Tamlyn Guinard, une inséminatrice d’aujourd’hui

Au petit matin, le rituel quotidien est souvent le même : quelques moments d’échanges et prises d’informations au bureau avec les collègues, puis c’est le départ. La lumière est encore très belle en ce matin d’octobre quand Tamlyn Guinard prend le volant de sa fourgonnette toute équipée et s’engage dans la campagne vendéenne. La technicienne d’insémination se rend dans quelques élevages du secteur ayant passé commande d’une insémination, le principal mode de reproduction dans les élevages de vaches laitières.

Les techniciens d’insémination sont, en effet, un maillon essentiel du processus d’élevage. Ce sont eux qui, en lieu et place de l’accouplement naturel entre un taureau et une vache ou une génisse, procèdent à la mise en place de la semence, un geste qui lui-même est souvent fruit d’une réflexion méthodique partagé entre l’éleveur et ses conseillers. Dans le jargon spécialisé, on appelle cela la gestion des accouplements, qui consiste à optimiser le choix du reproducteur en fonction d’un certain nombre de critères et d’objectifs.

La jeune femme semble comme chez elle dans ce secteur de Vendée où elle a noué des relations de confiance avec les éleveurs dont elle à la charge et qui la lui rendent bien. Les inséminations ne prennent que quelques minutes, mais leur enchaînement laisse la place à une concertation informelle, entre deux gestes, le temps de remonter un couloir de stabulation, ou encore à la portière d’une voiture… Les échanges entre l’éleveur et l’inséminateur font partie du métier. « Ce sont des regards extérieurs dont on aurait du mal à se passer », résume Philippe, un éleveur qui est allé jusqu’à confier la conception des stalles d’insémination à l’une de ces conseillères, technicienne d’insémination. « Il n’y a qu’elle qui pouvait savoir exactement ce qui était le plus adapté ».

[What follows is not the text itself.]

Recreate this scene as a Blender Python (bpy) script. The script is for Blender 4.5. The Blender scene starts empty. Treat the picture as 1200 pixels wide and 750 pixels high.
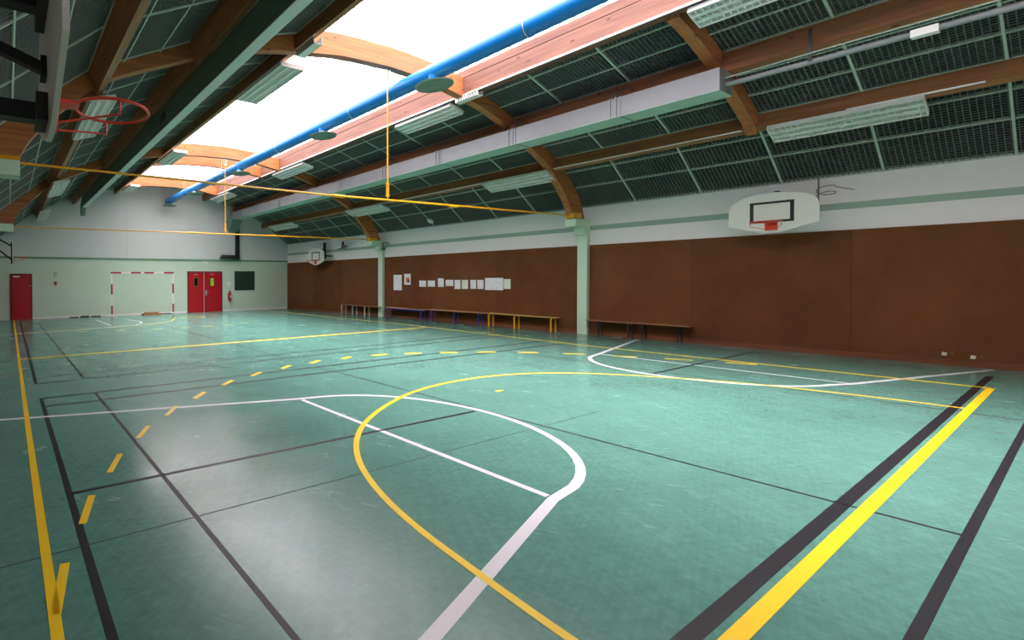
import bpy, bmesh, math, random
from mathutils import Vector, Matrix
random.seed(7)
S = bpy.context.scene
COL = S.collection

# ------------------------------------------------------------------ camera
cam = bpy.data.cameras.new('camera'); camo = bpy.data.objects.new('camera', cam); COL.objects.link(camo)
cam.sensor_width = 36.0; cam.lens = 538.657 / 1200 * 36.0
cam.shift_x = 0.25; cam.shift_y = -(375 - 333.07) / 1200
cam.clip_start = 0.05
yaw, pitch, roll = 0.49469, -0.013784, -0.004771
f = Vector((math.sin(yaw) * math.cos(pitch), math.cos(yaw) * math.cos(pitch), math.sin(pitch)))
r0 = Vector((math.cos(yaw), -math.sin(yaw), 0)); u0 = r0.cross(f)
rr = r0 * math.cos(roll) + u0 * math.sin(roll); uu = -r0 * math.sin(roll) + u0 * math.cos(roll)
M = Matrix((rr, uu, -f)).transposed().to_4x4(); M.translation = (0, 0, 1.65)
camo.matrix_world = M
S.camera = camo

# ------------------------------------------------------------------ light and exposure
W = bpy.data.worlds.new('overcast_sky'); S.world = W; W.use_nodes = True
bg = W.node_tree.nodes['Background']
bg.inputs['Color'].default_value = (1.0, 0.90, 0.94, 1); bg.inputs['Strength'].default_value = 3.3
sd = bpy.data.lights.new('bright_cloud_sun', 'SUN'); sd.energy = 11.5; sd.angle = math.radians(66); sd.color = (1.0, 0.91, 0.93)
so = bpy.data.objects.new('bright_cloud_sun', sd); COL.objects.link(so)
so.location = (-20, 8, 40); so.rotation_euler = Vector((0.12, -0.05, -0.99)).to_track_quat('-Z', 'Y').to_euler()
S.view_settings.view_transform = 'Standard'; S.view_settings.look = 'None'
S.view_settings.gamma = 1; S.view_settings.use_curve_mapping = False
S.view_settings.exposure = 0.90
S.cycles.max_bounces = 10; S.cycles.diffuse_bounces = 6; S.cycles.glossy_bounces = 4
S.cycles.transmission_bounces = 6; S.cycles.transparent_max_bounces = 12
S.cycles.sample_clamp_indirect = 8.0; S.cycles.caustics_reflective = False; S.cycles.caustics_refractive = False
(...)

« Il n’y a qu’elles qui pouvaient savoir exactement ce qui était le plus adapté ».

Philippe, éleveur

« Elles », car de fait, la profession est aujourd’hui très féminisée. Cependant, Tamlyn n’est ni issue d’une famille d’éleveurs, ni de la région où elle exerce. A 30 ans, la jeune femme fait partie de cette génération venue s’insérer par choix dans un univers qui ne lui était pas désigné au départ. D’origine franco-belge, de parents commerçants, surtout attirée par les chevaux, Tamlyn – et qui porte un prénom asiatique, s’amuse-t-elle à préciser – a suivi un cursus agricole… en Normandie : « J’ai fait un bac professionnel dans l’élevage équin (conduite et gestion de l’exploitation agricole option systèmes à dominante élevage). J’ai beaucoup fréquenté les écuries mais le cheval cela reste un milieu difficile si vous n’êtes pas coopté. Les vaches, je n’y connaissais absolument rien mais j’ai eu la chance d’être accueillie par une exploitation laitière à Saint-Lô, dans la Manche, dans le cadre d’un BTS en alternance en production animale, et d’avoir été très bien accueillie ».

Après avoir travaillé pendant quatre ans dans une coopérative de minéraux du Calvados, la jeune femme a donné un tour plus animalier à son métier et de la sorte plus proche de ses aspirations, en passant du même coup pour des raisons familiales de la Normandie à la Vendée où elle œuvre pour la coopérative Gènes Diffusion. « Ce n’est pas le même type de travail et le rapport est plus direct avec l’animal et l’éleveur. Nous sommes garants de ce que l’éleveur investit dans quelque chose et que cela doit lui apporter une plue-value. Mais on le fait avec lui dans un rapport de confiance car ce que nous lui apportons en vaut la peine : on se sent pleinement utile et cela est une vraie source de satisfaction », explique Tamlyn qui ne nie pas pour autant que le métier puisse être rude et répétitif mais sans que cela soit source néanmoins de difficulté rédhibitoire : « Je suis maman, j’ai un petit garçon, je fais attention à mes conditions de travail en sensibilisant les éleveurs à la sécurité. Personnellement, je ne prends par exemple que très peu de coups de bottes !… Il faut savoir rester en forme pour garder sa motivation, savoir décrocher, se préserver : je fais des étirements, du yoga, de la course à pied… J’ai 30 ans et je pense qu’il est tout à fait possible de bien vieillir dans ce métier si l’on fait attention à soi et si l’on s’en donne les moyens ». D’autant que le métier d’inséminateur est loin d’être un cul de sac professionnel, les opportunités d’évolution vers d’autres fonctions d’accompagnement des exploitants étant très fréquentes dans les entreprises du conseil et services en élevages.